_PROBLEM_
Copy exactly the lines from the line containing "Recreate this scene" to the line containing "from mathutils import Vector,Matrix,Euler", both lines included, and omit any pictures.

_DATA EXTRACT_
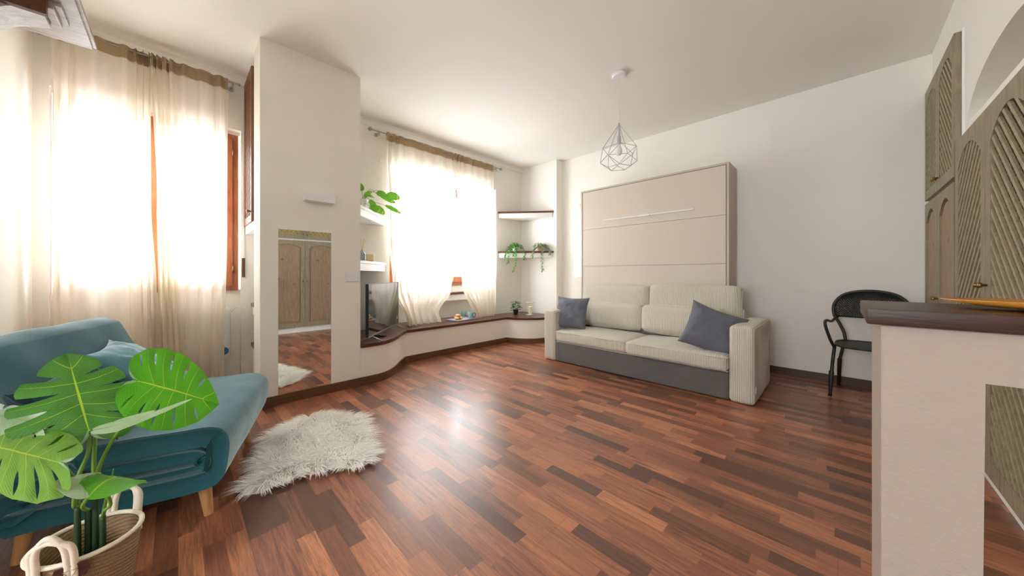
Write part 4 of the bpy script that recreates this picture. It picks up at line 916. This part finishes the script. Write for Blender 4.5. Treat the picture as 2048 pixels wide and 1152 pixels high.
def leaf(B, Tp, Sd, mat, cuts=(.30, .42, .54, .66, .79), start=.42, gap=.035, cup=.10, droop=.12, closed=False, wl=1.0, wr_=1.0, lab=None, seed=0, gl=None):
    B, Tp, Sd = Vector(B), Vector(Tp), Vector(Sd); Y = Tp-B; X = Sd-Y*(Sd.dot(Y)/Y.length_squared)*0; Nn = X.cross(Y).normalized(); L = Y.length
    if Nn.dot(ray(1024, 548, 0)*0+Vector((0, 0, CAMH))-B) < 0: Nn = -Nn
    bm = bmesh.new(); uvl = bm.loops.layers.uv.new(); org = K.location; rnd = random.Random(seed)
    def P(s, t, v, x_):
        m = margin(t); b = Vector((0, max(0, (t-.12)/.88)**1.15*.93, 0)); m = m*(1-(0 if closed else .045)*abs(x_)**5) if 0 < t < .97 else m
        bx = b.lerp(Vector((m.x, m.y, 0)), v); bx.y -= .05*math.sin(PI*v)*(1-t)
        xx = bx.x*s*(wl if s < 0 else wr_)*1.0; z = cup*L*(xx*xx*2.2)*-1-droop*L*max(0, bx.y)**2+.018*L*(1-x_*x_)*v+.010*L*noise.noise(Vector((xx*5+seed, bx.y*5, 0)))
        return B+X*(xx/.53)+Y*bx.y+Nn*z-org
    for s in (-1, 1):
        gap_, cl = (gl if (s < 0 and gl) else (gap, closed)); cc = [c+rnd.uniform(-.012, .012) for c in cuts]; edges = [0.0]+cc+[1.0]; st = [None]+[start+rnd.uniform(-.08, .12) for _ in cuts]+[None]
        for k in range(len(edges)-1):
            a, b = edges[k], edges[k+1]; nu, nv = (8 if len(cuts) > 1 else 40), 14; G = []
            for j in range(nv+1):
                v = j/nv; row = []
                def gp_(q):
                    if q in (0, len(edges)-1) or v <= st[q]: return 0
                    e_ = (v-st[q])/(1-st[q])
                    return gap_*(math.sin(PI*min(1, e_/.85))**.7 if cl else e_**.6) if not (cl and e_ > .85) else 0
                g0, g1 = gp_(k), gp_(k+1)
                for i in range(nu+1):
                    x_ = -1+2*i/nu; t = (a+g0)+(b-g1-a-g0)*i/nu; row.append(bm.verts.new(P(s, t, v, x_ if not (k == 0 and i == 0) else 0)))
                G.append(row)
            for j in range(nv):
                for i in range(nu):
                    f = bm.faces.new((G[j][i], G[j][i+1], G[j+1][i+1], G[j+1][i]) if s > 0 else (G[j+1][i], G[j+1][i+1], G[j][i+1], G[j][i]))
                    uvs = [(i/nu, j/nv), ((i+1)/nu, j/nv), ((i+1)/nu, (j+1)/nv), (i/nu, (j+1)/nv)]
                    if s < 0: uvs = [uvs[3], uvs[2], uvs[1], uvs[0]]
                    for lp, uv in zip(f.loops, uvs): lp[uvl].uv = uv
    bmesh.ops.remove_doubles(bm, verts=bm.verts, dist=1e-5)
    # make the upper side face Nn
    bm.normal_update(); sm = sum((f.normal*f.calc_area() for f in bm.faces), Vector())
    if sm.dot(Nn) < 0: bmesh.ops.reverse_faces(bm, faces=bm.faces[:])
    bm.normal_update(); o = finish('leaf', bm, mat, K, True)
    if lab: o['label'] = lab
    return o
def stalk(name, pts, r, mat, n=6):
    bm = bmesh.new(); pts = catmull([Vector(p)-K.location for p in pts], n); m = len(pts)
    rr = [r[0]+(r[1]-r[0])*i/(m-1) for i in range(m)]; tube(bm, pts, rr, 8); return finish(name, bm, mat, K, True)
bz = .14
def pb(dx, dy, z=bz): return PC+Vector((dx, dy, z))
# petioles and canes (bases in the pot; tops where each leaf attaches)
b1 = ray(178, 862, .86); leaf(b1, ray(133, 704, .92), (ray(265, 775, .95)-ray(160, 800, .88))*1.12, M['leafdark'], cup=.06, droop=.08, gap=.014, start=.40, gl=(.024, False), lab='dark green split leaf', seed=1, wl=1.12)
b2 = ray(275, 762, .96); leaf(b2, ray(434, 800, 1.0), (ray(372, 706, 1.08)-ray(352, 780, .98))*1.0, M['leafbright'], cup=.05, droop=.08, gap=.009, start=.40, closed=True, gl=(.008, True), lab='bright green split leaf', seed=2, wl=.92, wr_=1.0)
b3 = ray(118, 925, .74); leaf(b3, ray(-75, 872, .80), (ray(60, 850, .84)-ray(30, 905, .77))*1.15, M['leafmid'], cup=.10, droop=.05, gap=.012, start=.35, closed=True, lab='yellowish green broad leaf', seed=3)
b4 = ray(312, 822, .86); leaf(b4, ray(232, 858, .80), ray(405, 790, .90)-ray(320, 822, .86)+Vector((0, 0, -.012)), M['leafpale'], cup=-.15, droop=.1, gap=.008, cuts=(.4, .62), lab='leaf seen edge-on with pale underside', seed=4)
b5 = ray(196, 950, .78); leaf(b5, ray(292, 965, .72), ray(200, 972, .66)-ray(230, 957, .74), M['leafbright'], cup=.25, droop=.0, cuts=(), lab='small bright low leaf', seed=5)
b6 = ray(192, 955, .78); leaf(b6, ray(105, 968, .72), ray(150, 938, .86)-ray(150, 958, .77), M['leafpale'], cup=.30, droop=.0, cuts=(), lab='small pale low leaf', seed=6)
b7 = ray(70, 845, .84); leaf(b7, ray(-70, 815, .86), ray(20, 796, .92)-ray(0, 840, .85), M['leafpale'], cup=.30, droop=.05, gap=.02, lab='pale leaf cut by the left edge', seed=7)
c1, c2, c3, c4 = ray(155, 1012, .870), ray(176, 1020, .887), ray(191, 985, .896), ray(206, 1032, .896)
for cc_, r_ in ((c1, .0085), (c2, .008), (c3, .009), (c4, .008)):
    stalk('cane', [Vector((cc_.x, cc_.y, .115)), Vector((cc_.x+.001, cc_.y, .2)), cc_], (r_, r_*.8), M['cane'])
stalk('petiole', [c1, ray(155, 985, .83), ray(158, 950, .84), ray(176, 905, .86), b1], (.006, .004), M['stem'])
stalk('petiole', [c3, ray(200, 930, .87), ray(240, 860, .88), ray(290, 828, .88), b4], (.0055, .0035), M['stem'])
stalk('petiole', [c3, ray(188, 910, .88), ray(200, 830, .93), ray(240, 775, .96), b2], (.0055, .0035), M['stem'])
stalk('petiole', [c1, ray(148, 1010, .82), ray(150, 960, .80), b3], (.0055, .0035), M['stem'])
stalk('petiole', [c4, ray(210, 1020, .84), ray(221, 1008, .83), ray(208, 975, .80), b5], (.005, .0035), M['stem'])
stalk('petiole', [c2, ray(165, 1012, .82), ray(186, 980, .80), b6], (.005, .0035), M['stem'])
stalk('petiole', [c3, ray(140, 950, .90), ray(110, 880, .90), b7], (.0055, .004), M['stem'])
stalk('petiole', [c4, ray(212, 1000, .85), ray(222, 960, .85), ray(227, 938, .85)], (.005, .0015), M['stem'])
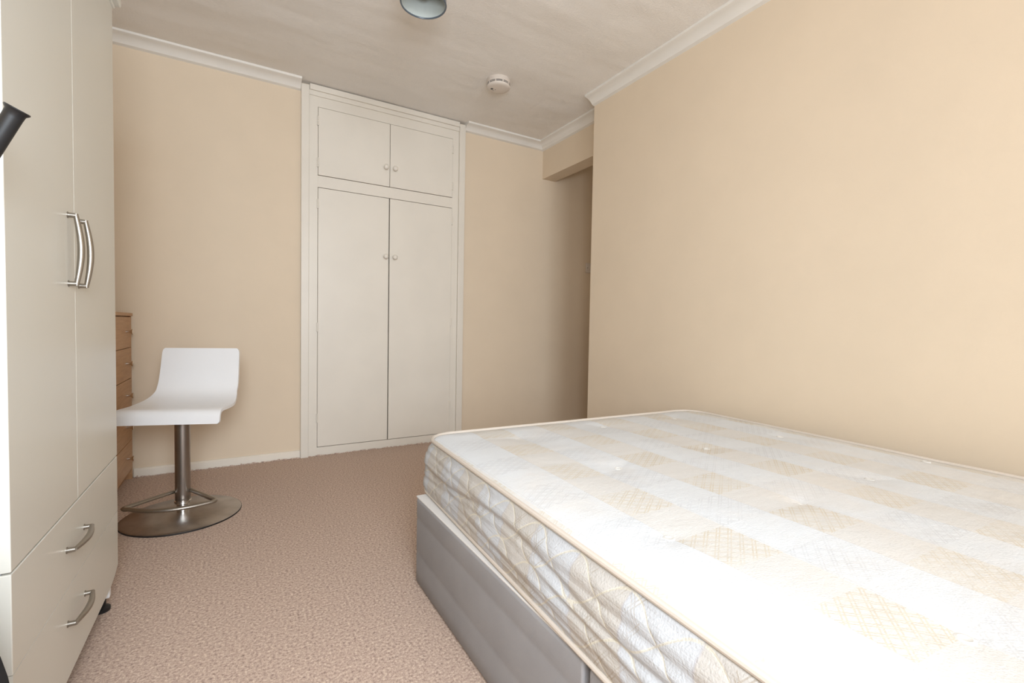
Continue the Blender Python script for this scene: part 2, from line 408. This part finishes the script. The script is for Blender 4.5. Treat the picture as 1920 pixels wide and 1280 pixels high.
# ------------------------------------------------------------------ beech chest of drawers
CX0, CX1, CY0, CY1 = XL+0.02, -0.500, 2.62, 3.258
ch = thing('chest_of_drawers', 'beech chest of five drawers with metal knobs behind the wardrobe', 'chest of drawers', ((CX0+CX1)/2, (CY0+CY1)/2, 0))
co_ = Vector(ch.location)
def chl(b):
    for v in b.verts: v.co -= co_
    return b
b = bmesh.new()
box(CX0, CX1, CY1-0.016, CY1, 0, 0.898, 0.001, 1, b); box(CX0, CX1, CY0, CY0+0.016, 0, 0.898, 0.001, 1, b)
box(CX0, CX1-0.018, CY0+0.016, CY1-0.016, 0.055, 0.897, 0, 1, b)
obj('carcass', chl(b), M_beech, ch)
obj('top_panel', chl(box(CX0-0.002, CX1+0.006, CY0-0.004, CY1+0.003, 0.897, 0.914, 0.002, 2)), M_beech, ch)
obj('plinth', chl(box(CX1-0.05, CX1-0.032, CY0+0.016, CY1-0.016, 0, 0.056)), M_beech, ch)
zs = [0.058, 0.222, 0.390, 0.559, 0.727, 0.893]
for k in range(5):
    dr = obj('drawer', chl(box(CX1-0.018, CX1+0.001, CY0+0.018, CY1-0.018, zs[k]+0.0015, zs[k+1]-0.0015, 0.0015, 1)), M_beech, ch)
    for ky in (3.110, 2.685):
        b = lathe([(0, 0), (0.007, 0), (0.006, 0.014), (0.008, 0.020), (0.014, 0.026), (0.0145, 0.029), (0.012, 0.031), (0, 0.032)], 24, axis='X')
        for v in b.verts: v.co += Vector((CX1, ky, (zs[k]+zs[k+1])/2+0.004))
        obj('knob', chl(b), M_chrome, dr, 60)

# ------------------------------------------------------------------ low swivel stool
a = math.atan2(-0.947, -0.32)   # heading of the seat front
st = thing('swivel_stool', 'low swivel stool with curved white seat on a brushed steel column', 'stool', (-0.212, 2.535, 0), a)
# local frame: +x = front, +y = to the left of the sitter
bs = obj('base_plate', lathe([(0, 0), (0.226, 0), (0.228, 0.003), (0.228, 0.006), (0.222, 0.009), (0.10, 0.013), (0.05, 0.016), (0, 0.017)], 96), M_brushed, st, 50)
obj('rubber_edge', lathe([(0.2275, 0.0), (0.2295, 0.0), (0.2295, 0.005), (0.2275, 0.005)], 96, cap=False), M_black, bs)
b = bmesh.new()
lathe([(0, 0.013), (0.023, 0.013), (0.023, 0.060), (0, 0.060)], 40, bm=b)
lathe([(0, 0.058), (0.031, 0.058), (0.032, 0.062), (0.032, 0.068), (0.026, 0.071), (0, 0.071)], 40, bm=b)
pl = obj('piston', b, M_chrome, st, 40)
obj('column', lathe([(0, 0.068), (0.026, 0.068), (0.029, 0.072), (0.0295, 0.10), (0.0295, 0.475), (0, 0.475)], 48), M_postm, st, 40)
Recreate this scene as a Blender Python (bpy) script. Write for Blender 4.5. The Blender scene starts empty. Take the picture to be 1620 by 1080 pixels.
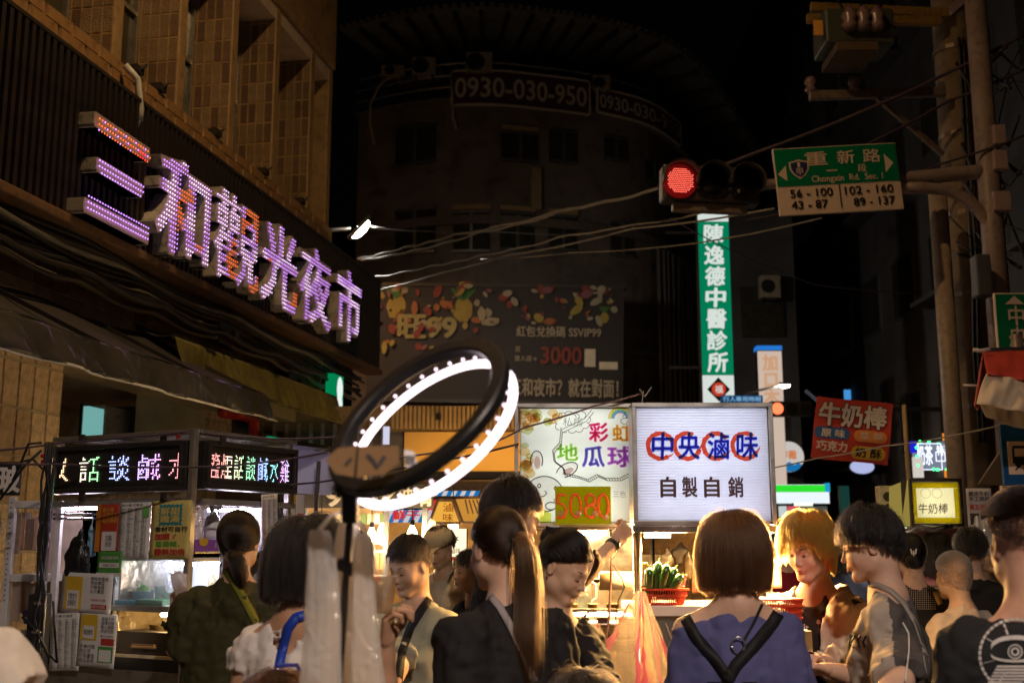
import bpy,bmesh,math,random
import numpy as np
from mathutils import Vector,Matrix,Euler

random.seed(7)
RNG = np.random.default_rng(7)
SC = bpy.context.scene
COL = SC.collection
R = math.radians

# ------------------------------------------------------------------ camera
FPX,PITCH,EYE = 1800.0,R(10.1),1.6
cam_data = bpy.data.cameras.new('camera')
cam = bpy.data.objects.new('camera',cam_data)
COL.objects.link(cam)
cam.location = (0,0,EYE)
cam.rotation_euler = (math.pi / 2 + PITCH,0,0)
cam_data.sensor_width = 36
cam_data.lens = 36 * FPX / 1620
cam_data.clip_start = 0.05
cam_data.clip_end = 500
cam_data.dof.use_dof = True
cam_data.dof.focus_distance = 5.5
cam_data.dof.aperture_fstop = 3.2
SC.camera = cam

# ------------------------------------------------------------------ world, moonlight, exposure
world = bpy.data.worlds.new('World')
SC.world = world
world.use_nodes = True
wn = world.node_tree.nodes
sky = wn.new('ShaderNodeTexSky')
sky.sky_type = 'NISHITA'
sky.sun_disc = False
sky.sun_elevation = R(1.0)
sky.sun_rotation = R(150)
wn['Background'].inputs['Strength'].default_value = 0.00045
world.node_tree.links.new(sky.outputs[0],wn['Background'].inputs[0])
SC.view_settings.view_transform = 'Standard'
SC.view_settings.look = 'None'
SC.view_settings.exposure = 0.0
SC.view_settings.gamma = 1.0
SC.view_settings.use_curve_mapping = False
SC.cycles.use_denoising = True
SC.cycles.denoiser = 'OPENIMAGEDENOISE'
SC.cycles.max_bounces = 5
SC.cycles.diffuse_bounces = 2
SC.cycles.glossy_bounces = 2
SC.cycles.transmission_bounces = 4
SC.cycles.transparent_max_bounces = 12
SC.cycles.sample_clamp_indirect = 3.0
SC.cycles.caustics_reflective = False
SC.cycles.caustics_refractive = False
SC.cycles.use_light_tree = True

# ------------------------------------------------------------------ pixels of the photo to points of the place
def ray(px,py):
 u,v = px - 810.0,540.0 - py
 return Vector((u,FPX * math.cos(PITCH) - v * math.sin(PITCH),FPX * math.sin(PITCH) + v * math.cos(PITCH)))

def at(px,py,Y):
 d = ray(px,py)
 return Vector((0,0,EYE)) + d * (Y / d.y)

class Frame:
 """local x runs along a front, local y goes into it, z is up"""
 def __init__(s,o,deg=0.0):
  s.o = Vector(o); s.a = R(deg)
  s.M = Matrix.Translation(s.o) @ Matrix.Rotation(s.a,4,'Z')
  s.I = s.M.inverted()
 def hit(s,px,py,y=0.0):
  c = s.I @ Vector((0,0,EYE)); d = s.I.to_3x3() @ ray(px,py)
  p = c + d * ((y - c.y) / d.y)
  return p.x,p.z
 def empty(s,name,**k):
  return thing(name,loc=s.o,rz=s.a,**k)

# ------------------------------------------------------------------ objects
def props(o,label=None,cat=None,group=None,kind=None):
 if label: o['label'] = label
 if cat: o['category'] = cat
 if group: o['group'] = group
 if kind: o['kind'] = kind
 return o

def thing(name,label=None,cat=None,group=None,kind=None,loc=(0,0,0),rz=0.0):
 o = bpy.data.objects.new(name,None)
 o.empty_display_size = 0.1
 COL.objects.link(o)
 o.location = loc
 o.rotation_euler = (0,0,rz)
 return props(o,label,cat,group,kind)

def link(name,me,parent=None):
 o = bpy.data.objects.new(name,me)
 COL.objects.link(o)
 if parent is not None: o.parent = parent
 return o

class MB:
 def __init__(s):
  s.v = []; s.f = []; s.m = []; s.cur = 0
 def mat(s,i):
  s.cur = i; return s
 def add(s,vs,fs):
  o = len(s.v)
  s.v.extend([tuple(p) for p in vs])
  s.f.extend([tuple(i + o for i in f) for f in fs])
  s.m.extend([s.cur] * len(fs))
  return s
 def box(s,x0,x1,y0,y1,z0,z1,M=None):
  vs = [Vector((x,y,z)) for z in (z0,z1) for y in (y0,y1) for x in (x0,x1)]
  if M is not None: vs = [M @ p for p in vs]
  return s.add(vs,[(0,2,3,1),(4,5,7,6),(0,1,5,4),(2,6,7,3),(0,4,6,2),(1,3,7,5)])
 def cbox(s,c,size,rot=(0,0,0)):
  M = Matrix.Translation(c) @ Euler([R(a) for a in rot]).to_matrix().to_4x4()
  a,b,d = [q / 2 for q in size]
  return s.box(-a,a,-b,b,-d,d,M)
 def quad(s,a,b,c,d):
  return s.add([a,b,c,d],[(0,1,2,3)])
 def bar(s,a,b,w,h=None):
  """square bar from a to b"""
  a,b = Vector(a),Vector(b); d = b - a; h = h or w
  q = d.to_track_quat('X','Z').to_matrix().to_4x4()
  return s.box(0,d.length,-w / 2,w / 2,-h / 2,h / 2,Matrix.Translation(a) @ q)
 def tube(s,pts,r,n=8,cap=True):
  pts = [Vector(p) for p in pts]; k = len(pts)
  rr = list(r) if hasattr(r,'__len__') else [r] * k
  vs = []; up = None
  for i,p in enumerate(pts):
   t = (pts[min(i + 1,k - 1)] - pts[max(i - 1,0)])
   if t.length < 1e-9: t = Vector((0,0,1))
   t.normalize()
   if up is None:
    up = t.orthogonal().normalized()
   else:
    up = up - t * up.dot(t)
    up = up.normalized() if up.length > 1e-6 else t.orthogonal().normalized()
   w = t.cross(up)
   for j in range(n):
    a = 2 * math.pi * j / n
    vs.append(p + (up * math.cos(a) + w * math.sin(a)) * rr[i])
  fs = [(i * n + j,i * n + (j + 1) % n,(i + 1) * n + (j + 1) % n,(i + 1) * n + j) for i in range(k - 1) for j in range(n)]
  if cap:
   fs.append(tuple(range(n - 1,-1,-1))); fs.append(tuple((k - 1) * n + j for j in range(n)))
  return s.add(vs,fs)
 def lathe(s,prof,c=(0,0,0),n=24,M=None,sx=1.0,sy=1.0):
  vs = []
  for (r,z) in prof:
   for j in range(n):
    a = 2 * math.pi * j / n
    p = Vector((r * math.cos(a) * sx,r * math.sin(a) * sy,z))
    if M is not None: p = M @ p
    vs.append(p + Vector(c))
  k = len(prof)
  fs = [(i * n + j,i * n + (j + 1) % n,(i + 1) * n + (j + 1) % n,(i + 1) * n + j) for i in range(k - 1) for j in range(n)]
  if prof[0][0] > 1e-6: fs.append(tuple(range(n - 1,-1,-1)))
  if prof[-1][0] > 1e-6: fs.append(tuple((k - 1) * n + j for j in range(n)))
  return s.add(vs,fs)
 def ball(s,c,r,n=10,sc=(1,1,1)):
  prof = [(math.sin(math.pi * i / n) * r,-math.cos(math.pi * i / n) * r * sc[2]) for i in range(n + 1)]
  return s.lathe(prof,c,n + 2,sx=sc[0],sy=sc[1])
 def prism(s,poly,y0,y1):
  """polygon in x,z (counter-clockwise seen from -y) given thickness from y0 to y1"""
  n = len(poly)
  vs = [(x,y0,z) for x,z in poly] + [(x,y1,z) for x,z in poly]
  fs = [tuple(range(n)),tuple(range(2 * n - 1,n - 1,-1))]
  fs += [(i,i + n,(i + 1) % n + n,(i + 1) % n) for i in range(n)]
  return s.add(vs,fs)
 def disc(s,x,z,r,y,n=24,sx=1.0):
  return s.add([(x + r * sx * math.cos(2 * math.pi * j / n),y,z + r * math.sin(2 * math.pi * j / n)) for j in range(n)],[tuple(range(n))])
 def ring(s,x,z,r0,r1,y,n=28,a0=0,a1=360,sx=1.0,wob=0.0):
  vs = []
  for j in range(n + 1):
   a = R(a0 + (a1 - a0) * j / n)
   w0 = 1 + wob * random.uniform(-1,1); w1 = 1 + wob * random.uniform(-1,1)
   vs.append((x + r0 * w0 * sx * math.cos(a),y,z + r0 * w0 * math.sin(a)))
   vs.append((x + r1 * w1 * sx * math.cos(a),y,z + r1 * w1 * math.sin(a)))
  return s.add(vs,[(2 * j,2 * j + 1,2 * j + 3,2 * j + 2) for j in range(n)])
 def stroke(s,pts,w,y):
  """flat line of width w in the x,z plane"""
  P = [Vector((p[0],p[1])) for p in pts]; vs = []
  for i,p in enumerate(P):
   t = (P[min(i + 1,len(P) - 1)] - P[max(i - 1,0)]).normalized()
   nn = Vector((-t.y,t.x)) * (w / 2)
   vs += [(p.x + nn.x,y,p.y + nn.y),(p.x - nn.x,y,p.y - nn.y)]
  return s.add(vs,[(2 * i,2 * i + 1,2 * i + 3,2 * i + 2) for i in range(len(P) - 1)])
 def mesh(s,name,mats,smooth=False):
  me = bpy.data.meshes.new(name)
  me.from_pydata(s.v,[],s.f)
  for m in (mats if isinstance(mats,(list,tuple)) else [mats]): me.materials.append(m)
  me.polygons.foreach_set('material_index',s.m)
  if smooth: me.polygons.foreach_set('use_smooth',[True] * len(s.f))
  me.update()
  return me
 def build(s,name,mats,parent=None,smooth=False,bevel=0.0,autosmooth=False):
  me = s.mesh(name,mats,smooth or autosmooth)
  o = link(name,me,parent)
  if autosmooth:
   me.set_sharp_from_angle(angle=R(40))
  if bevel:
   b = o.modifiers.new('bevel','BEVEL'); b.width = bevel; b.segments = 2; b.limit_method = 'ANGLE'
  return o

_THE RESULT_
Recreate this scene as a Blender Python (bpy) script. Write for Blender 4.5. The Blender scene starts empty. Take the picture to be 1620 by 1080 pixels.
import bpy,bmesh,math,random
import numpy as np
from mathutils import Vector,Matrix,Euler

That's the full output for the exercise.